> **The exercise**: Retype only the lines below from the one with "Write a Blender" to the one with "bgn.inputs['Strength'].default_value = 0.15", inclusive, skipping every image.

Stored records start

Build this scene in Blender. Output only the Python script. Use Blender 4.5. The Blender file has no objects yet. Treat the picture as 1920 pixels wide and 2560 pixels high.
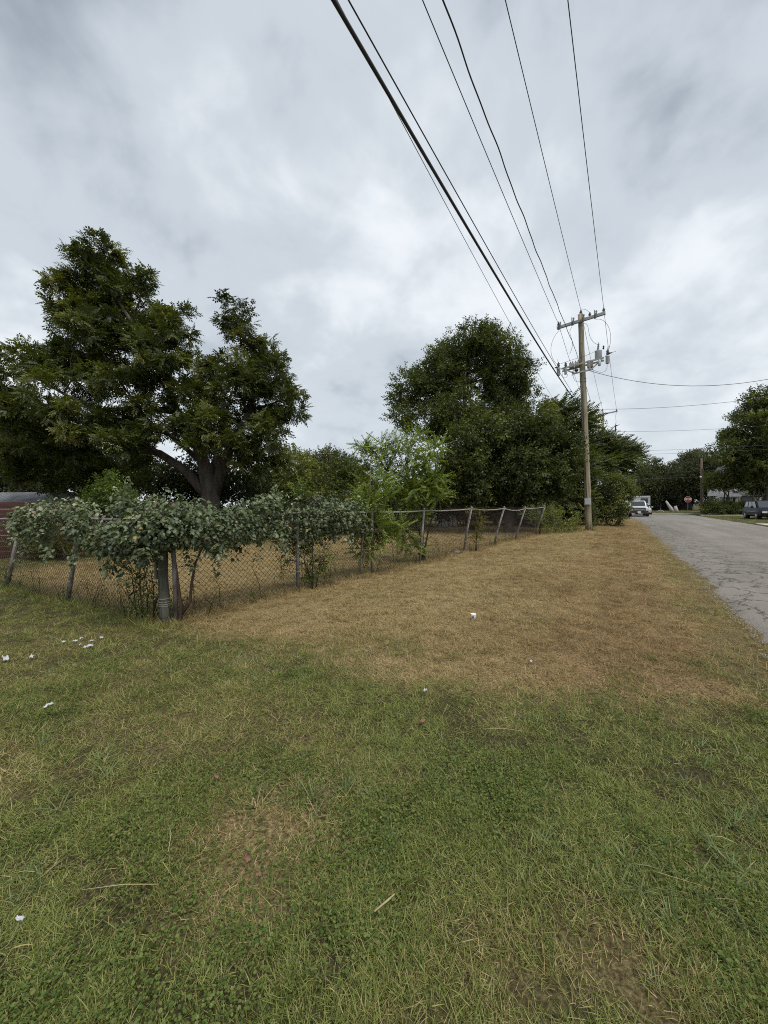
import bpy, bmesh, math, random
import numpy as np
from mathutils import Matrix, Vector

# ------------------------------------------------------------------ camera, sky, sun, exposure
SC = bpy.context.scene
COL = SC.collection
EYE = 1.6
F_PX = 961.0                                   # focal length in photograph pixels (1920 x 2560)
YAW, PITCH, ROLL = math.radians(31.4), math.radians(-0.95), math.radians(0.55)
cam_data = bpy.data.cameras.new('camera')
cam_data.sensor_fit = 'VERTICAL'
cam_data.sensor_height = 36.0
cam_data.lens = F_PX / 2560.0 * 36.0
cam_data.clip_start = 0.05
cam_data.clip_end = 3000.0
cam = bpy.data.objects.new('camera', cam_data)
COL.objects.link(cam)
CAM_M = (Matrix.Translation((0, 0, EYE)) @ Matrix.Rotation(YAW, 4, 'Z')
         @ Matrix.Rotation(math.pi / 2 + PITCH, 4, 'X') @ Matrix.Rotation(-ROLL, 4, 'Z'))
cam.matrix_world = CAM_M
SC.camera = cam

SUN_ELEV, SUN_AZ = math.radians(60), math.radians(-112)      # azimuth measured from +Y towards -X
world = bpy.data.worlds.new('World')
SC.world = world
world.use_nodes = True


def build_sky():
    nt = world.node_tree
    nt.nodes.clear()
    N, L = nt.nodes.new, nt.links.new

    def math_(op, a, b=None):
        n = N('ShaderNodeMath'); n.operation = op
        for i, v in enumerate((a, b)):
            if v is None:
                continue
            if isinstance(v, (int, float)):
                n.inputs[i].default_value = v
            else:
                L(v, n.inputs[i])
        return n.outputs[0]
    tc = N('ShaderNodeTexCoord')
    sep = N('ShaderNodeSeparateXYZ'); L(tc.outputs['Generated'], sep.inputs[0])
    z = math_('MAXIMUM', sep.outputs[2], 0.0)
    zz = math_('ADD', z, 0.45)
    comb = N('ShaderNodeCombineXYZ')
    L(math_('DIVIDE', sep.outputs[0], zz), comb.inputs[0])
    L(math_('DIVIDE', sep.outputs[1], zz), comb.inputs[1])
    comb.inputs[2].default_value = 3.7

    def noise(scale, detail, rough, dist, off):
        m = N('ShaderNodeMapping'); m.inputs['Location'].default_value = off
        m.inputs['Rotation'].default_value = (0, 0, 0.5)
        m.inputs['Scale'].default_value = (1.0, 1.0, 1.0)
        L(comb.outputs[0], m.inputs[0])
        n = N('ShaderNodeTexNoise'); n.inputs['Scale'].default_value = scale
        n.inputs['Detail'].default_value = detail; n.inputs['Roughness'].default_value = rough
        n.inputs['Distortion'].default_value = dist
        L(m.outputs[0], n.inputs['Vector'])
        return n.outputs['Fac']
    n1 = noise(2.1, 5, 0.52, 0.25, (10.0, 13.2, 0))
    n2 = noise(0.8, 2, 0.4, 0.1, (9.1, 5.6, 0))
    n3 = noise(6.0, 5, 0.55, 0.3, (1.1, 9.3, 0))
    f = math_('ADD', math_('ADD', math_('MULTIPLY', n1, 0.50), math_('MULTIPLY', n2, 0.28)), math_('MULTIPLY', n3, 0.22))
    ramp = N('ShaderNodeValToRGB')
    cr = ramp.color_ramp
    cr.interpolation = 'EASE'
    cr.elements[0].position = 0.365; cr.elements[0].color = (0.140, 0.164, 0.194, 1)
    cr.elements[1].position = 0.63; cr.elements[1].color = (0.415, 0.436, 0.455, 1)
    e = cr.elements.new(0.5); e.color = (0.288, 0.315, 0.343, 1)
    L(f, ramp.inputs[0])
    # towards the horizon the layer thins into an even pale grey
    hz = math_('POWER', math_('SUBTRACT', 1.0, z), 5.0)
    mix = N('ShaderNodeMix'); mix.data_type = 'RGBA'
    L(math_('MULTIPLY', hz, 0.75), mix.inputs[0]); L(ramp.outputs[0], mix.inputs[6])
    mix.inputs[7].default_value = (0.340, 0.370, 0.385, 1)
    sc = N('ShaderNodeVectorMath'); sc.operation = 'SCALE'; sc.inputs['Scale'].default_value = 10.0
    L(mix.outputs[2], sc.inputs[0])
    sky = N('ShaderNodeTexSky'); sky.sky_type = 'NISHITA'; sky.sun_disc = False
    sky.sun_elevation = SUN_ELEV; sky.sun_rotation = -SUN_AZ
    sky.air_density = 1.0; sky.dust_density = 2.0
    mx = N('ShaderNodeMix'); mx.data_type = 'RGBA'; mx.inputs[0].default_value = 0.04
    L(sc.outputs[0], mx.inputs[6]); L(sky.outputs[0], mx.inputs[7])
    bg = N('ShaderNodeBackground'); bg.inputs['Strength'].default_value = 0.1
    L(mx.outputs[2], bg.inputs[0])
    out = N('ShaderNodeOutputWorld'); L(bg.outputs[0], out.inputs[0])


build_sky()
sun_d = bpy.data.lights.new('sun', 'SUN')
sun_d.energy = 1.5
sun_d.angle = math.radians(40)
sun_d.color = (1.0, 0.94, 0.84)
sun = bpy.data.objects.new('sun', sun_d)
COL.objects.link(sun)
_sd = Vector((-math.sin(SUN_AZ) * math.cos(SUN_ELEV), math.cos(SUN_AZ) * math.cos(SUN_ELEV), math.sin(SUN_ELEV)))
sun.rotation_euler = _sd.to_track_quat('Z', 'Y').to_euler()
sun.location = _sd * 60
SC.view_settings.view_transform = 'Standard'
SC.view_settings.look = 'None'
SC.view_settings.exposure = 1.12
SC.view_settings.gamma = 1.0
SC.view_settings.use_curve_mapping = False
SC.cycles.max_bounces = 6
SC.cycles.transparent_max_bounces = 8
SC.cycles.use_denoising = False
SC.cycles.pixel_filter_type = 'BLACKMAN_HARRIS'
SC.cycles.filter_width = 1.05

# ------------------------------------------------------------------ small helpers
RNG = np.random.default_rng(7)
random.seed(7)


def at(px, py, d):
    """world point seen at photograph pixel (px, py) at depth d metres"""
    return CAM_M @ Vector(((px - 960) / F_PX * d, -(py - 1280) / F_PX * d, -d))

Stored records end
Stored records start

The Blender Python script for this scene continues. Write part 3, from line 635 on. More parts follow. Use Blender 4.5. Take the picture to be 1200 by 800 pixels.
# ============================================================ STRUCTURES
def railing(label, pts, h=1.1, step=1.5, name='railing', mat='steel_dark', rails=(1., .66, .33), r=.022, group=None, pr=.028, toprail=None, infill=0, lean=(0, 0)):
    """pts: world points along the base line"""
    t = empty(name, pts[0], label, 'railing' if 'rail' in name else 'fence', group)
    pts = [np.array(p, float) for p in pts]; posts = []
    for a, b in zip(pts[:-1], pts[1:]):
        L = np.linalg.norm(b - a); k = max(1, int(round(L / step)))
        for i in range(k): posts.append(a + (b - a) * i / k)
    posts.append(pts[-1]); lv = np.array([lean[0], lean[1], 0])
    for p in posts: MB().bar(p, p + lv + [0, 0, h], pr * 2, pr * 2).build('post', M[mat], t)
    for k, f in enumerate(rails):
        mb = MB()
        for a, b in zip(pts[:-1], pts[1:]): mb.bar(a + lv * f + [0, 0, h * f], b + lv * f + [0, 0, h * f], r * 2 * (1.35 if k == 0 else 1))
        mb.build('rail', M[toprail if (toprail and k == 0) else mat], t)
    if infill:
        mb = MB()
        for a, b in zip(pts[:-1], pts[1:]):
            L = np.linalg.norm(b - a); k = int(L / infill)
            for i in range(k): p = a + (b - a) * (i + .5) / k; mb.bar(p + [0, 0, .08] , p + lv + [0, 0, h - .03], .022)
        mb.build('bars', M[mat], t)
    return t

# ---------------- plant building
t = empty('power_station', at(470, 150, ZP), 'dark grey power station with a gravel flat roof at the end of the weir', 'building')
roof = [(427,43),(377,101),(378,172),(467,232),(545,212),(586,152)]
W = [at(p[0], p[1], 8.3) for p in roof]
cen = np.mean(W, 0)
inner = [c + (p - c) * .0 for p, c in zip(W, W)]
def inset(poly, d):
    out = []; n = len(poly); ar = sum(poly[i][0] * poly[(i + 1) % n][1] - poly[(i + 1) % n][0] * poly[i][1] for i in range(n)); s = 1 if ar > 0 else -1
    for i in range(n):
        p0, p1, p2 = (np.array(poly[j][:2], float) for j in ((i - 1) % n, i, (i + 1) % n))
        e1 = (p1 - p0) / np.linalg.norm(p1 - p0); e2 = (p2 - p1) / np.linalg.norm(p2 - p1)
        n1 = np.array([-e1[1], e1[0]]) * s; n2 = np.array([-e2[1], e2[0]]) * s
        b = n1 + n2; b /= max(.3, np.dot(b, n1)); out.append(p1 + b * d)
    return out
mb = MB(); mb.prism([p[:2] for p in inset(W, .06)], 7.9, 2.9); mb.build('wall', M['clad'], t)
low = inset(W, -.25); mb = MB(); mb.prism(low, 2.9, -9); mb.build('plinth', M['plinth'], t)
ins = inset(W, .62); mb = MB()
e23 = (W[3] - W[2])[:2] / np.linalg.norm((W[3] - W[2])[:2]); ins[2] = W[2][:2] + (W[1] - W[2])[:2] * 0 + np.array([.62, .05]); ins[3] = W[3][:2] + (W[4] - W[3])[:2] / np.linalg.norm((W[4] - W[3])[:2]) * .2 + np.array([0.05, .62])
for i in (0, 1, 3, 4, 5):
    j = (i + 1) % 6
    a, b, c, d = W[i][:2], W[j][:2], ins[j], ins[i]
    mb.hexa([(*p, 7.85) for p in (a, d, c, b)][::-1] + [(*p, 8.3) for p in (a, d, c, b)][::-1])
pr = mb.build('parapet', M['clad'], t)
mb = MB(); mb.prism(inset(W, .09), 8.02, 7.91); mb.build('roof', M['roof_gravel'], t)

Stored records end
Stored records start

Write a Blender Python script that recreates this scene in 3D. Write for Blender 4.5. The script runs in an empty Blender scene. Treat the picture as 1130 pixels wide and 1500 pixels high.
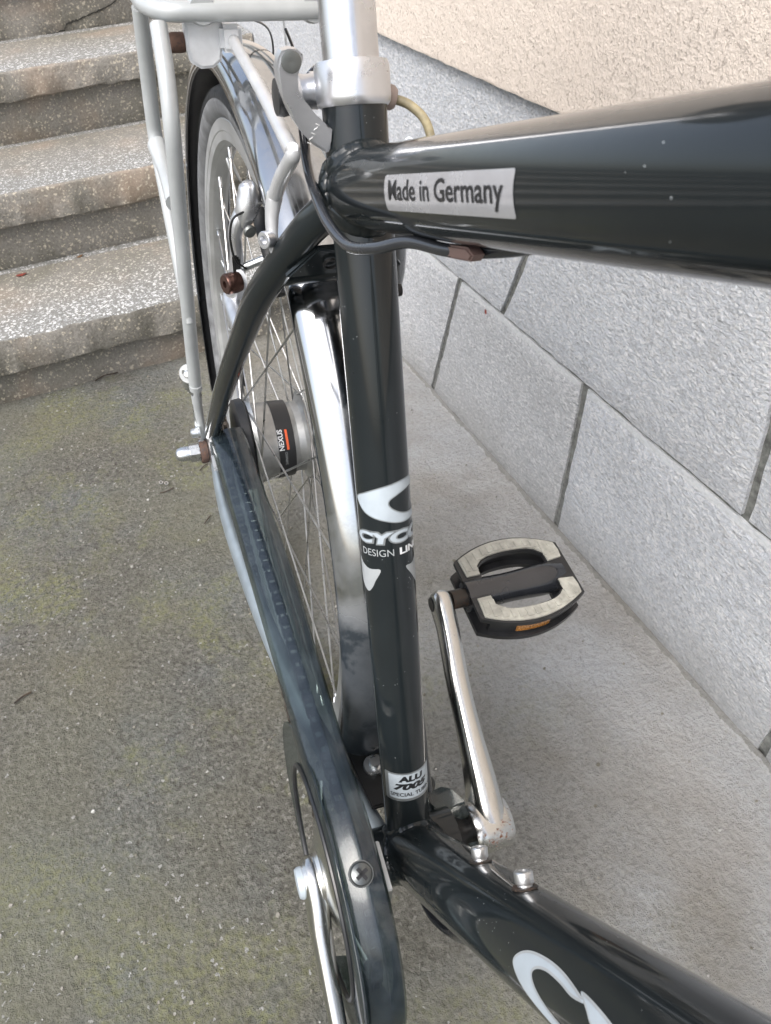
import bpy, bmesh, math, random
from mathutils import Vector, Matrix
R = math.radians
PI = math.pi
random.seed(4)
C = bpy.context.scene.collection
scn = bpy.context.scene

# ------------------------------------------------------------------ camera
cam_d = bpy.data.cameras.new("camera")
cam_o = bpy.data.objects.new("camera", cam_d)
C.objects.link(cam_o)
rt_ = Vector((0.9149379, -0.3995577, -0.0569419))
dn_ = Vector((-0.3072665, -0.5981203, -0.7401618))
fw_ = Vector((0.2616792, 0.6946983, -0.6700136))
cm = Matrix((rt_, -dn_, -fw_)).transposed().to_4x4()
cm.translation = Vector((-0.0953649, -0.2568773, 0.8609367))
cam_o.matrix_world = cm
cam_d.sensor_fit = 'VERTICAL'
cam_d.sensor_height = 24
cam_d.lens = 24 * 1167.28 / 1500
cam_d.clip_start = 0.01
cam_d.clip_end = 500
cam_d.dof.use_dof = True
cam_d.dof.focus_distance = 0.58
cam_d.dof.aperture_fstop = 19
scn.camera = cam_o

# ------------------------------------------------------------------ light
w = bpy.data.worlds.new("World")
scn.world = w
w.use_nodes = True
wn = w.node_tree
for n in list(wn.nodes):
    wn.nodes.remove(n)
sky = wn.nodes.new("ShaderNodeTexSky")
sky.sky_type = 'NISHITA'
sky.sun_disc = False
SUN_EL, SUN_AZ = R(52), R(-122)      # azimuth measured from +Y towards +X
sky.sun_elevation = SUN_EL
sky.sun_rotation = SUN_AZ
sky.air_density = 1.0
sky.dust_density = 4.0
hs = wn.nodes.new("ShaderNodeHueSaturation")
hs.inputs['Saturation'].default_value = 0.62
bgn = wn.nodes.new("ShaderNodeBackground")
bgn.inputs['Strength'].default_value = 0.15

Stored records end

> **Complete output**:
Write a Blender Python script that recreates this scene in 3D. Write for Blender 4.5. The script runs in an empty Blender scene. Treat the picture as 1130 pixels wide and 1500 pixels high.
import bpy, bmesh, math, random
from mathutils import Vector, Matrix
R = math.radians
PI = math.pi
random.seed(4)
C = bpy.context.scene.collection
scn = bpy.context.scene

# ------------------------------------------------------------------ camera
cam_d = bpy.data.cameras.new("camera")
cam_o = bpy.data.objects.new("camera", cam_d)
C.objects.link(cam_o)
rt_ = Vector((0.9149379, -0.3995577, -0.0569419))
dn_ = Vector((-0.3072665, -0.5981203, -0.7401618))
fw_ = Vector((0.2616792, 0.6946983, -0.6700136))
cm = Matrix((rt_, -dn_, -fw_)).transposed().to_4x4()
cm.translation = Vector((-0.0953649, -0.2568773, 0.8609367))
cam_o.matrix_world = cm
cam_d.sensor_fit = 'VERTICAL'
cam_d.sensor_height = 24
cam_d.lens = 24 * 1167.28 / 1500
cam_d.clip_start = 0.01
cam_d.clip_end = 500
cam_d.dof.use_dof = True
cam_d.dof.focus_distance = 0.58
cam_d.dof.aperture_fstop = 19
scn.camera = cam_o

# ------------------------------------------------------------------ light
w = bpy.data.worlds.new("World")
scn.world = w
w.use_nodes = True
wn = w.node_tree
for n in list(wn.nodes):
    wn.nodes.remove(n)
sky = wn.nodes.new("ShaderNodeTexSky")
sky.sky_type = 'NISHITA'
sky.sun_disc = False
SUN_EL, SUN_AZ = R(52), R(-122)      # azimuth measured from +Y towards +X
sky.sun_elevation = SUN_EL
sky.sun_rotation = SUN_AZ
sky.air_density = 1.0
sky.dust_density = 4.0
hs = wn.nodes.new("ShaderNodeHueSaturation")
hs.inputs['Saturation'].default_value = 0.62
bgn = wn.nodes.new("ShaderNodeBackground")
bgn.inputs['Strength'].default_value = 0.15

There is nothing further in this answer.